Впечатлений было столько и все это так волновало, что я почти не приглядывался к товарищам по заключению, сидевшим со мной в автобусе. Конечно, это были чехи, наверное социалисты или коммунисты. Большинство ехало в тяжелом молчании. Внимание мое обратили на себя только двое интеллигентного вида молодых людей, друзей-однопартийцев или родных братьев, сидевших, очевидно, в разных камерах и теперь старавшихся как можно продуктивнее использовать оказавшиеся в их распоряжении несколько минут совместного пребывания в автобусе: они напряженно и быстро все время о чем-то шепотом переговаривались.
Странным образом в нашей компании оказался один не первой молодости француз с нездоровым, пухлым лицом. Он откровенно, обращаясь ко всем вместе и ни к кому в особенности, заявил, что он обвиняется в шпионаже, и все добивался, чтобы ему разъяснили: казнят за шпионаж или нет?..
«Дворец Печека». Автобус въезжает в глухой, закрытый и с боков и сверху двор, и только здесь, а не на улице, на глазах у прохожих, начинается его разгрузка.
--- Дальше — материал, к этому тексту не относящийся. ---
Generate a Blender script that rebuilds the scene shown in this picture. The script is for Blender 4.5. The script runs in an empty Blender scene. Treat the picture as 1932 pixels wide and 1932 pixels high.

Всех приехавших ведут под конвоем в комнату ожидания, помещающуюся в первом, полуподвальном этаже здания и известную всем «клиентам» гестапо под названием кинематографа.
Это продолговатый зал, установленный правильными рядами скамей, обращенных к «экрану» или, просто сказать, к одной из глухих узких белых стен. Ожидающие вызова заключенные сидят на скамьях, упираясь взором в стену. А против всего этого «собрания» у стены стоит вооруженный эсэсовец в черной форме. Он следит за порядком. В чем состоит порядок? Во-первых, сидеть нужно ровно, прямо, а не вразвалку. Во-вторых, руки нужно держать с вытянутыми ладонями на коленях. В-третьих, строго запрещается оглядываться назад или поворачивать голову направо или налево. И, наконец, в-четвертых, наистрожайше запрещается шептаться. (Оно и трудно, потому что сажают заключенных на скамьях не рядом, а через интервал метра в полтора.)